HR DESK: What you need to know about annual leave



Nasir Kolawole Moruf Kolawole Nasir

(Experienced HR professional)

A company’s ability to attract and retain employees with the expertise it requires depends largely on the “human” side of the day-to-day working experience of such a company. Leave and leave allowances are part of the day-to-day working experiences that say a lot about a company.

However for a minimum standard to be attain, at least to allow employees rejuvenate from a long period of work, some of the leaves (especially annual leave) have been mandated by Labour Laws all over the world. To make annual leave achieve its intended purpose, a pre-determined allowance is attached to it.

Although leave are of various types: Annual leave; Sick leave; Bereavement leave; leave of absence etc, our concern in this article is the annual leave and to advice Eninwase (of our last case study) on the way out of her predicament.

Despite the importance of annual leave to employees and by extension to the employers, some small businesses still find it hard to embrace it fully. One of such companies is Arenije Nigeria Ltd (of last week case study).

Annual leave is simply the number of days employees of an organization is permitted to be away from their employment position within a year’s time without consequences. This time off is paid by the company and employees are allowed to request the time for any reasons they wish to be off of work . It is also worthy of note that this holiday most often attract some allowances. The bone of contention most times is on the number of allotted days for the annual leave and the entitled allowances.

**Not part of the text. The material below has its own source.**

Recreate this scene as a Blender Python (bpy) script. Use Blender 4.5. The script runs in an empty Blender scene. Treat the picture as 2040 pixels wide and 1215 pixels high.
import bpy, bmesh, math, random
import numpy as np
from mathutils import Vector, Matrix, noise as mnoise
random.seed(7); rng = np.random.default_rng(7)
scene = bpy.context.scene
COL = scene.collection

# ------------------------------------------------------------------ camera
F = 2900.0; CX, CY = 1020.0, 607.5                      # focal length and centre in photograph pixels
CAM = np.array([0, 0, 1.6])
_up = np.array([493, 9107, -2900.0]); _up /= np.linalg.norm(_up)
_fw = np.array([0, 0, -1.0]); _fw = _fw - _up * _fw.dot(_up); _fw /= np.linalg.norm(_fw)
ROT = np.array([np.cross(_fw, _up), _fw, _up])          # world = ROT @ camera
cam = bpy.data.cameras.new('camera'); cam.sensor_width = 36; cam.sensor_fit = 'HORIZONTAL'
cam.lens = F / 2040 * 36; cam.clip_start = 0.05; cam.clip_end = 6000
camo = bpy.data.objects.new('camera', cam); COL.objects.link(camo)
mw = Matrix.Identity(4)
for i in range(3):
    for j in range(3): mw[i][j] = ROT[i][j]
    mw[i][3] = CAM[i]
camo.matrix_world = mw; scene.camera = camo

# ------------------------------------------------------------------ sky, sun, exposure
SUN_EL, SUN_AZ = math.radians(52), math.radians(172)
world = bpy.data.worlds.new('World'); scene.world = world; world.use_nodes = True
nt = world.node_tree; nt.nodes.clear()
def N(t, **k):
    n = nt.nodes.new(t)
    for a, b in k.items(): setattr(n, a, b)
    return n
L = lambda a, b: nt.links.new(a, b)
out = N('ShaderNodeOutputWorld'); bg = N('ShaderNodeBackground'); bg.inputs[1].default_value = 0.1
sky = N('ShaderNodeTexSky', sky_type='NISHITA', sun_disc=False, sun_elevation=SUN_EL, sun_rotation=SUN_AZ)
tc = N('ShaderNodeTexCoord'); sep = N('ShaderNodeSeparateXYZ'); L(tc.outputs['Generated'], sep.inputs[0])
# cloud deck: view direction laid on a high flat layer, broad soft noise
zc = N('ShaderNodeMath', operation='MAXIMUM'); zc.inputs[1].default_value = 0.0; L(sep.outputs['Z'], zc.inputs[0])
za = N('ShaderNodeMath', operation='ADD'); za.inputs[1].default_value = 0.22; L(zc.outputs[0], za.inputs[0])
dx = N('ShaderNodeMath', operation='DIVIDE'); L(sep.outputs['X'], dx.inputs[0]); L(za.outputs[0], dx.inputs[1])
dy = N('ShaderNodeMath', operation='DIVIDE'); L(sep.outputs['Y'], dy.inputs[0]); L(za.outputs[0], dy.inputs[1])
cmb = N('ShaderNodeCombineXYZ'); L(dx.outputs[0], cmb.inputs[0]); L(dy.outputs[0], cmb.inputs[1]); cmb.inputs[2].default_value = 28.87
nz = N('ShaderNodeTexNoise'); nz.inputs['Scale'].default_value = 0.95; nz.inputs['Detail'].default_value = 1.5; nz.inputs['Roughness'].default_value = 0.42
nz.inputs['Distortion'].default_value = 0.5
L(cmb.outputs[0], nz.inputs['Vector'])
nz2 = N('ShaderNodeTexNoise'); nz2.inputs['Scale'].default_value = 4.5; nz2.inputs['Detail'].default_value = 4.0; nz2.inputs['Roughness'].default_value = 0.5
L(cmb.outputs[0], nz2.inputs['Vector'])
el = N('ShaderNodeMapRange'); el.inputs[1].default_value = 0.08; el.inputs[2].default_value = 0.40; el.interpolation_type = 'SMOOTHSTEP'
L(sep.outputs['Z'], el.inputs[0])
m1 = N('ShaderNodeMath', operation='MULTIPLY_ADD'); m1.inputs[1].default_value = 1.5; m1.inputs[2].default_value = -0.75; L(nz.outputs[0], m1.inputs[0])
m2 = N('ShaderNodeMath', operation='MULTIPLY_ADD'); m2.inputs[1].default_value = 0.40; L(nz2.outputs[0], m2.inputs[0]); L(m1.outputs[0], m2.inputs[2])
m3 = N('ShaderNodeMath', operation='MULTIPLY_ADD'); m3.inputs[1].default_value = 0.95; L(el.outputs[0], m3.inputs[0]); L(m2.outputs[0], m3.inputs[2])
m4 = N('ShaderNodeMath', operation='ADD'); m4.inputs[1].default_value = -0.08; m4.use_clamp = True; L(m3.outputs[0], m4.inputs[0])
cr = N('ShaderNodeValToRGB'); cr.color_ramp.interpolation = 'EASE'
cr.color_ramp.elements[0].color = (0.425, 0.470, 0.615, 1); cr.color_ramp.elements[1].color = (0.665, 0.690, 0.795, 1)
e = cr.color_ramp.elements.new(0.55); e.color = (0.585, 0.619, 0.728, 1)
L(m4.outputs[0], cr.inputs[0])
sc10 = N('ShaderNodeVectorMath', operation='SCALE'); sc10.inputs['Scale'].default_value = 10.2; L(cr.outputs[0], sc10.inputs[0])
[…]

A quick glance at section 18 of the Nigerian Labour Law reveals that:

1.      Every worker shall be entitled after twelve months’ continuous service to a holiday with full pay of-

a)      At least six working days; or

b)      In case of a person under the age of sixteen years (including an apprentice), at least 12 working days.

2.      The holiday mentioned in subsection (1) of this section may be deferred by agreement between the employer and the worker: Provided that the holiday-earning period shall not thereby be increased beyond 24 months’ continuous service.

3.      It shall be unlawful for any employer to pay wages in lieu of the holiday mention in subsection (1) of this section to worker whose contract has not terminated.

4.      A person who ceases to be employed after having completed-

a)      Less than twelve but not less than six months in the continuous employment of an employer; or

b)      Not less than six months in the continuous employment of an employer since he last qualified for a holiday under subsection (1) of this section, shall be paid with respect to that period of employment an amount bearing the same proportion to full pay for one week at his normal rate as that period bears to twelve months.

Section 19, however states in clear terms that in the calculation of leave pay…only that part of his wages which a worker receives in money (excluding overtime and other allowances) shall be taken into account.

From the forgoing, it is glaring that annual leave is the right of all employees who meet the statutory requirements as in above. Although, the law makes it impossible to enforce leave allowance and days beyond 6 days on employers, the common practice amongst HR practitioners in Nigeria is a full month (sometimes it is broken, depending on the industry) annual leave, and this is always clearly stated in employees’ offer of employment and handbook.

Similarly, leave allowance is also an area where there is no equivocation amongst HR managers. However, the amount to be paid as leave allowance is the only area where there is no unanimity. The rate to be paid is thus industry dependent, and of course subject to the adoption of individual company. The rate is determined through a collective agreement at the NJIC and is expected to apply to all the industries in each sector.

The widely adopted rate is 10% of employees’ annual basic salary minus taxation and other deductions, but with the new tax system this measure is also gradually losing it acceptability, although it still enjoys the widest adoption. It is also worthy of note that some industries do more than 10%, For instance, in the chemical and nonmetallic product federation, 12% is adopted, whereas other sector use higher rates. Infact, some companies just stick to a month gross pay as leave allowance. The long and short of it is that it is related to the practice of individual industry, collective agreement between employers and Union and finally the provision in the policy of each company.

In conclusion, it is pertinent at this juncture to talk about resigning employees’ position on leave allowance. The standard practice among HR professionals is to pro rate the leave days and its allowance for any staff who has stayed up to six months in the company’s employment, or who has stayed up to six months from the date of his last annual leave. Eventhough, some practitioners may practice contrary to this, this is the best practice backed by the law (section 18(IV)). That is if the company’s policy makes provision for leave allowance, otherwise only leave days’ pay will be covered by this.

To Eninwase, if her employment letter/contract did not make provision for leave allowance, she may find it tough getting allowance for leave especially if her company is an unstructured setting (as it appears). But for her leave, it is her right to observe at least one week leave after a year of her appointment. She should continue to demand (albeit diplomatically) for this until she gets her entitlement, alternatively she could seek legal redress (although this may eventually cost her her job in such a setting). Since she does not want to lose the job, she should go for the former.

Always remember “In learning you will teach, and in teaching you will learn”.